So What――だから何?
前回、ジャズに関する記事を書いたので、少し興奮しています。ウィスキーを飲みながら、一番大好きなJAZZアルバムを聴いています。
Kind Ob Blue――Miles Davis
音楽には好みがありますから、誰彼に勧めるわけにはいきません。それでも、多くの人にこのアルバムは聴いて欲しい……それほどに素晴らしい名盤です。まず、マイルス・デイビスという人となりを紹介したい。
マイルスを歴史的な愛称で呼ぶとすれば「モダン・ジャズの帝王」です。僕は、音楽家ではないので、音楽の詳しいことは分かりません。しかし、ジャズを聴く上では彼ほどジャズの歴史に影響を残した人はいません。
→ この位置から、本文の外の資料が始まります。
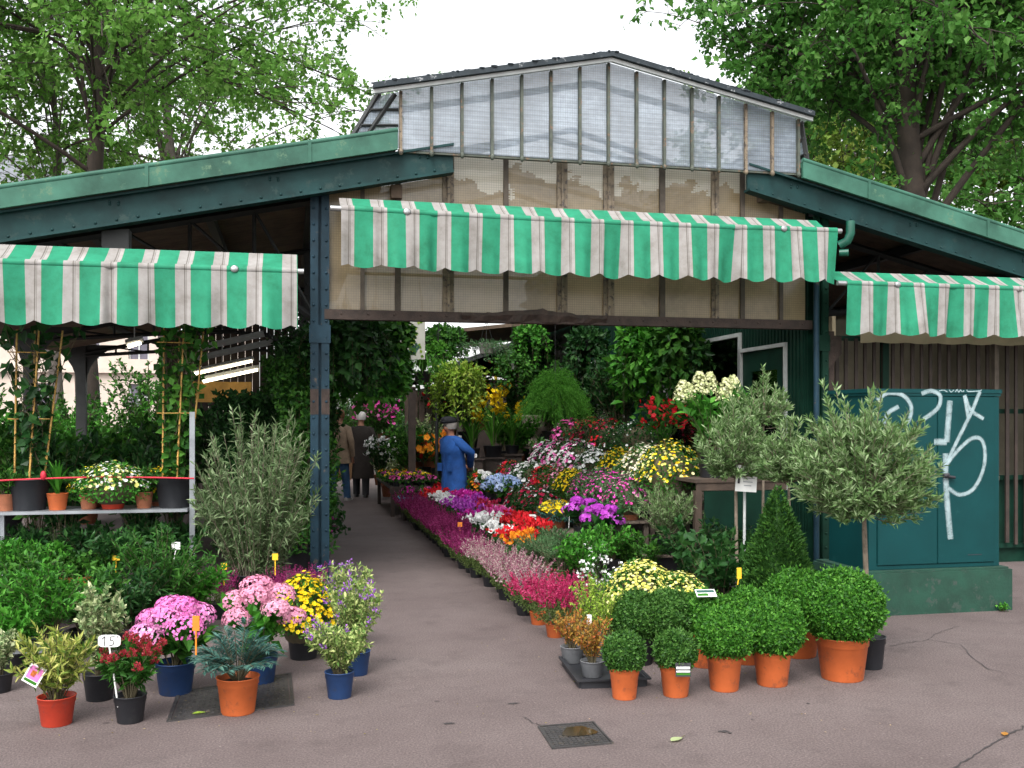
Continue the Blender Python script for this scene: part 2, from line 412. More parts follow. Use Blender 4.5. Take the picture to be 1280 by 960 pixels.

彼の音楽に対する美的感覚はさることながら、もっと凄いのは彼が見出したジャズスターの数々です。
ジョン・コルトレーン
キャノンボール・アダレイ
レッド・ガーランド
ビル・エバンス
ポール・チェンバース
フィリー・ジョー・ジョーンズ
ウィントン・ケリー
ハービー・ハンコック
ロン・カーター
トニー・ウイリアムス
チック・コリア
正直、僕はジャズに関しては素人です。それでも、マイルス・デイビスに関係した人物を並べるだけでジャズの歴史が見えてきます。ここに挙げた名前のプレイヤーは、どれも一流です。彼らが絡んでいるアルバムは、どれもハズレは無いでしょう。それくらいに大物です。マイルスという人物は、自分が追い求める音楽の美しさに共鳴できる人物の選出にとても敏感でした。プレイヤーとしての技量もさることながら、才能を見つけ出す嗅覚もずば抜けていました。
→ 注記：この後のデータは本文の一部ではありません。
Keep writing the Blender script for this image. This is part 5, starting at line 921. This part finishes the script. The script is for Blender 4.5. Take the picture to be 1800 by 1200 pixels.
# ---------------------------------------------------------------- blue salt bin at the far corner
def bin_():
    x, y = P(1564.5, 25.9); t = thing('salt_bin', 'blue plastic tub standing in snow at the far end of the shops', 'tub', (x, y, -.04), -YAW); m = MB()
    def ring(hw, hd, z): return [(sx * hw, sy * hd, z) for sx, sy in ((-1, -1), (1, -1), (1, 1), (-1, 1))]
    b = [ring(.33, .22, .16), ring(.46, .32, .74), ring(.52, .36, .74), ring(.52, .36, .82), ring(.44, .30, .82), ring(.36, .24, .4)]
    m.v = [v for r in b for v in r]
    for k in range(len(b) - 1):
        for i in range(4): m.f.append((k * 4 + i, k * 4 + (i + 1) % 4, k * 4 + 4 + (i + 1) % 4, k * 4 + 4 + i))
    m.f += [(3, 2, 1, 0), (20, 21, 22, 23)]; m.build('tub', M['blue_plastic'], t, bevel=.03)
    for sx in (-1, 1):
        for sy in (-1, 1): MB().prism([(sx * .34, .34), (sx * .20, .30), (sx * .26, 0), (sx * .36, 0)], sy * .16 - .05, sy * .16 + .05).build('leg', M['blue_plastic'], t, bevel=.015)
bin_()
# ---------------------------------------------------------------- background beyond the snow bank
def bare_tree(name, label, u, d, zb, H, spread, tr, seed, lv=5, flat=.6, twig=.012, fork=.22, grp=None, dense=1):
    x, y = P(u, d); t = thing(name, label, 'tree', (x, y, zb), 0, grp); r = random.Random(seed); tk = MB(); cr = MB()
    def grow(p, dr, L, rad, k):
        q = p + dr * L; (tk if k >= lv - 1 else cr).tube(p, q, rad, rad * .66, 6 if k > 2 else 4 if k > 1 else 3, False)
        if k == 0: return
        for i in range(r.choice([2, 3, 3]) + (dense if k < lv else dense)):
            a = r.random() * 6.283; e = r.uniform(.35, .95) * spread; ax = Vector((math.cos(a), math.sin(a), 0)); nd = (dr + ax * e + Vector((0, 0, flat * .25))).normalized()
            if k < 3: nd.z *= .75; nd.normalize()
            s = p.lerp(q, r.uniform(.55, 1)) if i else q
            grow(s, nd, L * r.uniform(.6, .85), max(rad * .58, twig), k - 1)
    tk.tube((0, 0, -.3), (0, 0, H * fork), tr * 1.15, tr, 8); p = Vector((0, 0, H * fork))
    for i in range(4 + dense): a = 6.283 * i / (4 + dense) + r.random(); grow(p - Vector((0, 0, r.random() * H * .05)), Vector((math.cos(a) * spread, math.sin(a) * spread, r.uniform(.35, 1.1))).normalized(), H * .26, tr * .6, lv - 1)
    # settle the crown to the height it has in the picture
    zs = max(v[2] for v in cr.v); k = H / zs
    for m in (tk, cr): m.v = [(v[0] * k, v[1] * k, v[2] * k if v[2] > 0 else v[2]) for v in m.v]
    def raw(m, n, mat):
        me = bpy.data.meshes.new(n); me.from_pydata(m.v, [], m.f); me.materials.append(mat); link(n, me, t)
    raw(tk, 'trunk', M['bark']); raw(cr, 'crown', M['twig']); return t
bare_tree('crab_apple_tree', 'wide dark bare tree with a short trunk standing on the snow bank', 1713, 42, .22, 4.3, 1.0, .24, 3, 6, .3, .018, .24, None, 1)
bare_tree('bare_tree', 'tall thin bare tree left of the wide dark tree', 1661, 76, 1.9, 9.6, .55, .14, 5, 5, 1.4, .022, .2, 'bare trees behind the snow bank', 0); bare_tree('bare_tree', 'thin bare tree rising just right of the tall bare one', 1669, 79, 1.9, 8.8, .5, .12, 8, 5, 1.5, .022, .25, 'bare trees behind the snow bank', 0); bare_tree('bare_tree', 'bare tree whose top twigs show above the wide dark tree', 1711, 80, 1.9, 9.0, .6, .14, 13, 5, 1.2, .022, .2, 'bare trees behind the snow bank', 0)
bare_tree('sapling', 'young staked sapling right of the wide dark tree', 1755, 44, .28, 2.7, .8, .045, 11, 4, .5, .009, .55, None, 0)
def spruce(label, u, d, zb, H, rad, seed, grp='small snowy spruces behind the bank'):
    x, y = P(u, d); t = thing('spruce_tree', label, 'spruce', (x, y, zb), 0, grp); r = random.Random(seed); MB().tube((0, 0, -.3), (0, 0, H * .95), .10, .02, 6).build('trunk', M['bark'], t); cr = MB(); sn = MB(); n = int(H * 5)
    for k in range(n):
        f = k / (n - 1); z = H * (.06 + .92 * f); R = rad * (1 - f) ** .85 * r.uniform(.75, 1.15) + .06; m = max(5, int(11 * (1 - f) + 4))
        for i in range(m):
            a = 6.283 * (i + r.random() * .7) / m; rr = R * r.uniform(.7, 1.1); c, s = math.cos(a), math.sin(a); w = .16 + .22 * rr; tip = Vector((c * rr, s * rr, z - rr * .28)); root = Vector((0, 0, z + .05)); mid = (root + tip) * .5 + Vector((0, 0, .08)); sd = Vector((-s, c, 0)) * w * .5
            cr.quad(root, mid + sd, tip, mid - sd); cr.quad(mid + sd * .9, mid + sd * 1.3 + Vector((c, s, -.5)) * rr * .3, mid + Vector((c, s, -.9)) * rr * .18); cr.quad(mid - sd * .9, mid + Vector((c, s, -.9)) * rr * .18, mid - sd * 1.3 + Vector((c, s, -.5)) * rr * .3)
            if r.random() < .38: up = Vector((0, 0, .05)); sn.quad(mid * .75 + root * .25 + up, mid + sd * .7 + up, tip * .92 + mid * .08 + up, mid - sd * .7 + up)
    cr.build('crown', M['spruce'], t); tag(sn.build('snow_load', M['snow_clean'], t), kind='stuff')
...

そんなマイルスですが、彼の最高のアルバム決めるのは至難の業です。どれも最高。それでも、一枚を選ぶとしたら、僕は初期になります。
Kind Ob Blue――Miles Davis
どう表現したら良いんだろう。とてつもなく素晴らしいアルバムなんです。クラシックとは違って自由なんです。感情に訴えかけるフレーズが、随所に散りばめられています。繰り返しますが、僕は音楽的な知識はありません。兎に角、魂が震えるのです。
マイルス・デイビスは黒人です。偏見がありますが、当時は様々な偏見に晒されていたでしょう。悔しかったはずです。Kind Ob Blueというアルバムの最初の一曲が、
So What――だから何?
何です。格好良くないですか。反骨精神バリバリです。全ての人に一度聴いて欲しい。身に降りかかる困難を、軽くいなす様な軽快さがあります。押しつぶそうとする暴力に対して、
――だから何?
なんです。格好良い――――――――!
痺れます。普通はね、困難は不幸なんですよ。多くの人は恨み節だと思います。そうした不幸を、そよ風のようにいなします。
――だから何?
その感覚が最高なんです。クールで最高!!!!!!
マイルスの、そうした態度にまず痺れます。しかし、このアルバムの素晴らしさはそれだけではありません。兎に角、
――美しい!
それに尽きます。聴かなければ分からない。聴くほどに深まります。名盤中の名盤です。